─── Data for this exercise ───
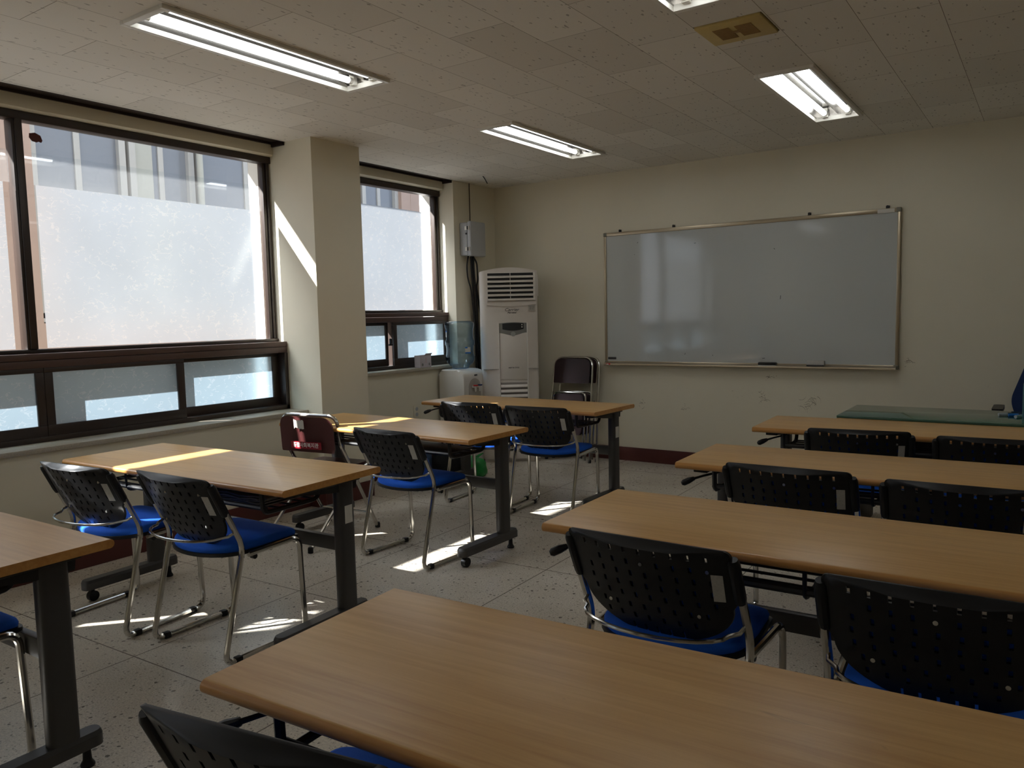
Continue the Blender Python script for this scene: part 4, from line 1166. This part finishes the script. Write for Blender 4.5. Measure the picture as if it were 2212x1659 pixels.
# ------------------------------------------------------------------ small loose things on the far left
ct = empty('paper_carton', (-.008, -1.115, .888), .12); tag(ct, 'small open pale printed carton standing on the far window sill', 'carton')
bm = B()
for (x0, x1, y0, y1) in ((-.030, -.028, -.085, .085), (.028, .030, -.085, .085), (-.03, .03, -.085, -.083), (-.03, .03, .083, .085)): box(bm, x0, x1, y0, y1, 0, .105)
box(bm, -.03, .03, -.085, .085, 0, .002)
obj('carton_body', bm, MT['carton'], ct, smooth=0)
bm = B(); prism(bm, [(.028, .104), (.046, .122), (.047, .120), (.030, .102)], lambda p, q, t: Vector((p, t, q)), -.02, .08); obj('flap', bm, MT['carton'], ct, smooth=0)
bm = B()
for y in (-.05, .055): cyl(bm, (.030, y, .025), (.0308, y, .025), .013, 14)
obj('printed_dots', bm, MT['ac_grey'], ct)
bm = B()
for k in range(4): box(bm, .030, .0308, .0 + k * .0, .006, .040 + k * .012, .047 + k * .012)
obj('printed_letters', bm, plain('pink_print', lin(190, 110, 120), .5), ct, smooth=0)
def blob(name, loc, sx, sy, sz, mat, seed, label, cat, knot=False):
    random.seed(seed)
    bm = B(); bmesh.ops.create_icosphere(bm, subdivisions=3, radius=1)
    ph = [random.uniform(0, 6) for _ in range(6)]
    for v in bm.verts:
        d = v.co.normalized(); k = 1 + .10 * math.sin(5 * d.x + ph[0]) * math.sin(4 * d.z + ph[1]) + .07 * math.sin(9 * d.y + ph[2] + 3 * d.z)
        z = d.z * k
        v.co = Vector((d.x * k * sx, d.y * k * sy, max(z, -.72) * sz + .72 * sz))
    o = empty(name, loc); tag(o, label, cat)
    obj('bag_body', bm, mat, o, smooth=60)
    if knot:
        bm = B()
        for a in (-.6, .5): tube(bm, fillet([(0, 0, sz * 1.60), (sx * .4 * math.cos(a), sy * .3 * math.sin(a), sz * 1.9), (sx * .6, sy * .5 * a, sz * 2.05)], .03), [.010] * 2 + [.008] * 5 + [.004] * 1, 6) if False else tube(bm, [(0, 0, sz * 1.55), (.03 * math.cos(a), .03 * math.sin(a * 3), sz * 1.8), (.05 * math.cos(a), .06 * math.sin(a * 3), sz * 1.95)], [.014, .010, .004], 6)
        obj('bag_handles', bm, mat, o)
    return o
blob('plastic_bag', (.60, -1.20, .0), .105, .10, .095, MT['green'], 5, 'bright green plastic bag on the floor under the front table', 'plastic bag', True)
blob('cloth_bag', (.34, -1.24, .0), .15, .12, .14, MT['bag'], 7, 'black cloth bag on the floor beside the green plastic bag', 'bag', True)
bx = empty('storage_box', (.155, -1.42, 0), .1); tag(bx, 'dusty blue box on the floor under the far window', 'box')
bm = B(); box(bm, -.08, .08, -.11, .11, 0, .22, .006); obj('box_body', bm, MT['bluebox'], bx)
bm = B(); box(bm, -.085, .085, -.115, .115, .19, .235, .006); obj('box_lid', bm, MT['bluebox'], bx)
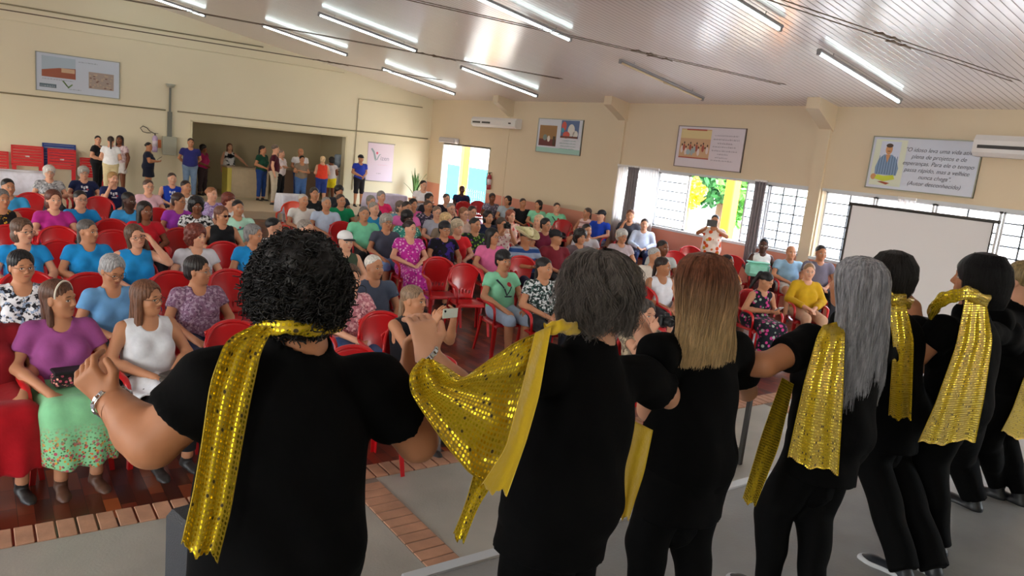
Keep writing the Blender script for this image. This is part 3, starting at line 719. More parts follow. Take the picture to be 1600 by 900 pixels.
def hair_prims(F, style):
    H, R, k = F.hl, F.HR, F.hs; E = lambda c, r, kk=.02: E_(H(c), np.array(r)*k, R, kk); pr = []; cut = []; amp, fq = .003, 60
    face = E((0, .118, .003), (.072, .090, .092), .012); ears = [E((q*.085, .01, -.02), (.03, .03, .04), .01) for q in (-1, 1)]
    if style == 'short':      # man's crop
        pr = [E((0, -.024, .042), (.081, .098, .084))]; cut = [face, E((0, .09, -.08), (.2, .13, .1), .01), E((0, -.05, -.115), (.2, .2, .065), .01)]+ears; amp = .0015
    elif style == 'pixie':
        pr = [E((0, -.022, .044), (.088, .103, .09)), E((0, -.05, -.02), (.075, .07, .07))]; cut = [face, E((0, .06, -.12), (.2, .1, .08), .01)]; amp = .004
    elif style == 'bowl':
        pr = [E((0, -.02, .045), (.092, .108, .09)), E((0, -.045, -.02), (.082, .075, .07))]; cut = [E((0, .11, -.045), (.062, .07, .078), .006)]; amp = .003
    elif style == 'bob':
        pr = [E((0, -.022, .042), (.092, .106, .092)), E((0, -.035, -.045), (.094, .075, .09))]; cut = [face, E((0, -.02, -.18), (.2, .2, .07), .01)]; amp = .004
    elif style == 'long':
        pr = [E((0, -.022, .042), (.09, .106, .09)), C_(H((0, -.05, .0)), H((0, -.075, -.2)), .085*k, .075*k, .03, sq=(R[1], 1.5))]
        for q in (-1, 1): pr.append(C_(H((q*.07, -.01, .0)), H((q*.08, -.01, -.17)), .03*k, .026*k, .02))
        cut = [face]; amp = .004
    elif style == 'curly':
        pr = [E((0, -.02, .045), (.112, .12, .105)), E((0, -.04, -.03), (.115, .085, .09))]; cut = [E((0, .12, -.03), (.066, .09, .085), .01)]; amp, fq = .010, 95
    elif style == 'puff':     # full short curls of an older woman
        pr = [E((0, -.02, .048), (.102, .112, .095)), E((0, -.045, -.02), (.095, .08, .075))]; cut = [E((0, .12, -.04), (.066, .085, .085), .01)]; amp, fq = .006, 110
    elif style in ('bun', 'tied', 'pony'):
        pr = [E((0, -.022, .04), (.081, .1, .085))]; cut = [face, E((0, .05, -.13), (.2, .12, .09), .01)]+ears
        if style == 'bun': pr.append(E((0, -.125, .03), (.04, .035, .04), .01))
        elif style == 'tied': pr.append(C_(H((0, -.1, -.02)), H((0, -.11, -.17)), .03*k, .02*k, .02))
        else: pr += [E((0, -.115, .05), (.03, .03, .03), .01), C_(H((0, -.125, .04)), H((0, -.13, -.20)), .033*k, .018*k, .02)]
        amp = .002
    elif style == 'band':     # swept back with length behind
        pr = [E((0, -.025, .040), (.082, .102, .088)), C_(H((0, -.06, .0)), H((0, -.07, -.17)), .07*k, .055*k, .03, sq=(R[1], 1.5)), C_(H((-.06, -.03, -.02)), H((-.075, .01, -.16)), .025*k, .02*k, .02), C_(H((.06, -.03, -.02)), H((.07, -.01, -.16)), .025*k, .02*k, .02)]; cut = [E((0, .105, -.03), (.07, .09, .1), .012)]; amp = .003
    elif style == 'fringe':   # bald crown, short sides
        pr = [E((0, -.022, .032), (.080, .098, .082))]; cut = [face, E((0, .05, .10), (.12, .17, .09), .01), E((0, .09, -.08), (.2, .13, .1), .01), E((0, -.05, -.125), (.2, .2, .065), .01)]+ears; amp = .001
    elif style == 'thin':
        pr = [E((0, -.024, .038), (.079, .097, .084))]; cut = [E((0, .105, -.0), (.07, .075, .1), .012), E((0, .09, -.08), (.2, .13, .1), .01), E((0, -.05, -.115), (.2, .2, .065), .01)]+ears; amp = .001
    else: return [], [], None
    c0 = F.J['head']; hs = F.hs; HR = F.HR
    def post(P, d):
        q = ((P-c0)@HR.T)/hs; th = np.arctan2(q[:, 0], -q[:, 1]-.02)
        if style in ('curly', 'puff'): return d-amp*(np.sin(q[:, 0]*fq+np.sin(q[:, 2]*fq*.7)*1.3)*np.sin(q[:, 1]*fq*.9+1)*np.sin(q[:, 2]*fq+2))
        return d-amp*(np.sin(th*23+q[:, 2]*8)*.6+np.sin(th*41+1.3+q[:, 2]*14)*.4)
    return pr, cut, post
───
Pick out every line of the listing containing the word "Blender", and show those lines.

▶ _Solution to the exercise_:
Continue the Blender Python script for this scene: part 4, from line 1166. This part finishes the script. Write for Blender 4.5. Measure the picture as if it were 2212x1659 pixels.
Keep writing the Blender script for this image. This is part 3, starting at line 719. More parts follow. Take the picture to be 1600 by 900 pixels.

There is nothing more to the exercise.